#### GIVEN MATERIAL
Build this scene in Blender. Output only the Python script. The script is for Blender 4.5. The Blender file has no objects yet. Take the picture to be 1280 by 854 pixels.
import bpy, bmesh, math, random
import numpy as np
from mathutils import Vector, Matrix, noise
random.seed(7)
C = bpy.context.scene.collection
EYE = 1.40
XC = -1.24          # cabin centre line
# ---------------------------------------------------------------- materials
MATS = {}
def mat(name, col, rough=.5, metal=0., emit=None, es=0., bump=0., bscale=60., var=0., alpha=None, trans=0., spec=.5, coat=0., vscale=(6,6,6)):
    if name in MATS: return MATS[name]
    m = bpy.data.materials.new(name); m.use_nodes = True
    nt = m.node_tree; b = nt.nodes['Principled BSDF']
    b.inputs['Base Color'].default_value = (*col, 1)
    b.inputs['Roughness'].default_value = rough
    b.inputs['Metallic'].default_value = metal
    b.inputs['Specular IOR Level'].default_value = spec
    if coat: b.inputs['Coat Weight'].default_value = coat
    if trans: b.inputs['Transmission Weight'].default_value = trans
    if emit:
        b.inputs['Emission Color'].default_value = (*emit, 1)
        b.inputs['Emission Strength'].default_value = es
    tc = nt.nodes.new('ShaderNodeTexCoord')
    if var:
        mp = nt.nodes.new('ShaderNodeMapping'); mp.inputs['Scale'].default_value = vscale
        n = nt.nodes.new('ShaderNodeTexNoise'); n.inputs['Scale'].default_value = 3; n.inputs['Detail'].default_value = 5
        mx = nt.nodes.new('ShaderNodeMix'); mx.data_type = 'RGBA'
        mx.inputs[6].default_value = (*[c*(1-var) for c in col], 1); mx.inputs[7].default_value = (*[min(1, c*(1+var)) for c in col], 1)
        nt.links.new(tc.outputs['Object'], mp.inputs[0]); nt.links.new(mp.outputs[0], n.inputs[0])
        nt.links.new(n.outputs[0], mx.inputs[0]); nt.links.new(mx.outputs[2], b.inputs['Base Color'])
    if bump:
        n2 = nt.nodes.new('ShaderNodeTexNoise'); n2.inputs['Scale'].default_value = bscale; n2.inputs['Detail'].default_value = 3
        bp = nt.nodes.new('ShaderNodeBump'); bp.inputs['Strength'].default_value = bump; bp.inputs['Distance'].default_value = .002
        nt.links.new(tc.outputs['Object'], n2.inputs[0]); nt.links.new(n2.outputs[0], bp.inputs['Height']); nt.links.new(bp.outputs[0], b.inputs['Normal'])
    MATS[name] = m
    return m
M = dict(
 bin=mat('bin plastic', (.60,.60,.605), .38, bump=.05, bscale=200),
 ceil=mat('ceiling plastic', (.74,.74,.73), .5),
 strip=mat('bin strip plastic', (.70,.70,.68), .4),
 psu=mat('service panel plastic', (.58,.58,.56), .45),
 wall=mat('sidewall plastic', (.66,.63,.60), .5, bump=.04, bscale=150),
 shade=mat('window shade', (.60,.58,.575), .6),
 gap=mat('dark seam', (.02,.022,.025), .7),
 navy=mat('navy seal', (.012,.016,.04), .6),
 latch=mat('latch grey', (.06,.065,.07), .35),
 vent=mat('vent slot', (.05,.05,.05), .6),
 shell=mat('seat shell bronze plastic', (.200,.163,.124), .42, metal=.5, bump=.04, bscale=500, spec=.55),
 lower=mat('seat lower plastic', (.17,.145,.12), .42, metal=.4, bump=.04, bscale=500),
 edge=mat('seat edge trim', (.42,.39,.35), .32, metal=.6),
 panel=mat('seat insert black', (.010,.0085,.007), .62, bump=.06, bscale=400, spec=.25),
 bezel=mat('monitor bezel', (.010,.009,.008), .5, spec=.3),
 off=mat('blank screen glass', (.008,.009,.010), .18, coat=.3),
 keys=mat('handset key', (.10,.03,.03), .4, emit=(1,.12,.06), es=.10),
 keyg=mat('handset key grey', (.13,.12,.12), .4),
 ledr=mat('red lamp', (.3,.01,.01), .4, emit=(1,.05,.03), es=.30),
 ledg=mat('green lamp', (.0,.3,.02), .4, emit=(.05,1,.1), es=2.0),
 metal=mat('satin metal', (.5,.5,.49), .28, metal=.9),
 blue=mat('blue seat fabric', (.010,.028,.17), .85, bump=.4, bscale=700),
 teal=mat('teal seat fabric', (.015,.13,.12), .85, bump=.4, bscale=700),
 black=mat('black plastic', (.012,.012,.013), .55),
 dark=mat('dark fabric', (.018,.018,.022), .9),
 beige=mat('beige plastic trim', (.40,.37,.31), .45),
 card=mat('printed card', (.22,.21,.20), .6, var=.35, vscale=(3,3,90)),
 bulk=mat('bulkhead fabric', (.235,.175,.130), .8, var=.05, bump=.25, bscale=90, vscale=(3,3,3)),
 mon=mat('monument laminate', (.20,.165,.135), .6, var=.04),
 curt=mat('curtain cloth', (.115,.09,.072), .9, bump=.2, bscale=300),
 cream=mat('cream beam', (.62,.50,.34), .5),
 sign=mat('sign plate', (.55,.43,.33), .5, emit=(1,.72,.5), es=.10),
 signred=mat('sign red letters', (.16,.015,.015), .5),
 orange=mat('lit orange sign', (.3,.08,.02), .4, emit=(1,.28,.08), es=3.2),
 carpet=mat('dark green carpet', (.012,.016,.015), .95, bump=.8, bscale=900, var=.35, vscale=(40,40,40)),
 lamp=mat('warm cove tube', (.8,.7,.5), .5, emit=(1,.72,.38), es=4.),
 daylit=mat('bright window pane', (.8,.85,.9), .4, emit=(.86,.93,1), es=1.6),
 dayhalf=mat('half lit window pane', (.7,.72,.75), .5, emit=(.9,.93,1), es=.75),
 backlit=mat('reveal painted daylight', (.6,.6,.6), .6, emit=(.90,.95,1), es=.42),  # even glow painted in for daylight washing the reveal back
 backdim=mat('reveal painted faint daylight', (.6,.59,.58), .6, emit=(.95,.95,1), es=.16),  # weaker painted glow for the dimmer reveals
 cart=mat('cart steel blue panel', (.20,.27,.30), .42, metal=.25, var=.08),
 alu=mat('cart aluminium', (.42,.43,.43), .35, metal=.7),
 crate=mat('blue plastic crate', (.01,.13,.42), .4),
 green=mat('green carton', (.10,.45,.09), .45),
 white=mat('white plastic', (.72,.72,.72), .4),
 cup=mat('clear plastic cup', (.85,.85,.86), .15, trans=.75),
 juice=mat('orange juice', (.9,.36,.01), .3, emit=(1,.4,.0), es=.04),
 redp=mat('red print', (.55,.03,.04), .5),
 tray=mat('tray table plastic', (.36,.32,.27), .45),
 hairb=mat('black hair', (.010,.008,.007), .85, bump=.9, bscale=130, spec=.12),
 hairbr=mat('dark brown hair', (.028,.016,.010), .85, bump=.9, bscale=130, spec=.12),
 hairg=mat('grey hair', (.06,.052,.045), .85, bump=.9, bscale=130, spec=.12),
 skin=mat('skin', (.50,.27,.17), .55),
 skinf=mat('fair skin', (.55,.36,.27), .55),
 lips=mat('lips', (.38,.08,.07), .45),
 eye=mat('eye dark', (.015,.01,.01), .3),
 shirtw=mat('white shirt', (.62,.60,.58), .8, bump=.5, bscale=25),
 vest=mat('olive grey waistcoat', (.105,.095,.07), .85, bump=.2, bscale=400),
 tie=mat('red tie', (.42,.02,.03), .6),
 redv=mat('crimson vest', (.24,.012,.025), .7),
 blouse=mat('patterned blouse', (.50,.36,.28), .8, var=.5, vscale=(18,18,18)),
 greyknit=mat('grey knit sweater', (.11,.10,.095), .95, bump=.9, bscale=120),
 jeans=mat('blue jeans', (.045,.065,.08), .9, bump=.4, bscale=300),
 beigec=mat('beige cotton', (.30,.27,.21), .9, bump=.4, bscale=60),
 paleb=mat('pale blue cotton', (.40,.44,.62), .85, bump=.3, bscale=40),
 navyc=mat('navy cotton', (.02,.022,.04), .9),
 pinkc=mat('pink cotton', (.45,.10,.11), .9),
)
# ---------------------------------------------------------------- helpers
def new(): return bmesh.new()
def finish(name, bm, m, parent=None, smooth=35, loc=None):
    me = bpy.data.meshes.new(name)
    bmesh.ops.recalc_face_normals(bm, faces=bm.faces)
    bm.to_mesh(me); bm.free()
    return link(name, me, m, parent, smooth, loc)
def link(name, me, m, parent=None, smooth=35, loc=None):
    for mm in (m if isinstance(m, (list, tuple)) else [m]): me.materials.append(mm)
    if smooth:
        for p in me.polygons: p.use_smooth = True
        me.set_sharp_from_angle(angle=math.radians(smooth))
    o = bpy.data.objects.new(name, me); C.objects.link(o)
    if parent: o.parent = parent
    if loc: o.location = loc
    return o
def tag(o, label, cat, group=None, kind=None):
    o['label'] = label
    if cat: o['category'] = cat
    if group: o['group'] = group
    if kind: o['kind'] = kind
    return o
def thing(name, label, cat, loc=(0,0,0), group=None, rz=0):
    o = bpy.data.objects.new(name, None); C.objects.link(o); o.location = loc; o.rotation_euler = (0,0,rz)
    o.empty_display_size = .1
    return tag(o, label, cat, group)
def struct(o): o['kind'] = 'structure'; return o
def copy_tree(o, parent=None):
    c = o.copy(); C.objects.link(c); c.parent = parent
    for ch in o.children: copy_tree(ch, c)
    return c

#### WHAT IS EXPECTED
Copy each line of the listing that holds the word "objects".

#### OUTPUT
Build this scene in Blender. Output only the Python script. The script is for Blender 4.5. The Blender file has no objects yet. Take the picture to be 1280 by 854 pixels.
    o = bpy.data.objects.new(name, me); C.objects.link(o)
    o = bpy.data.objects.new(name, None); C.objects.link(o); o.location = loc; o.rotation_euler = (0,0,rz)
    c = o.copy(); C.objects.link(c); c.parent = parent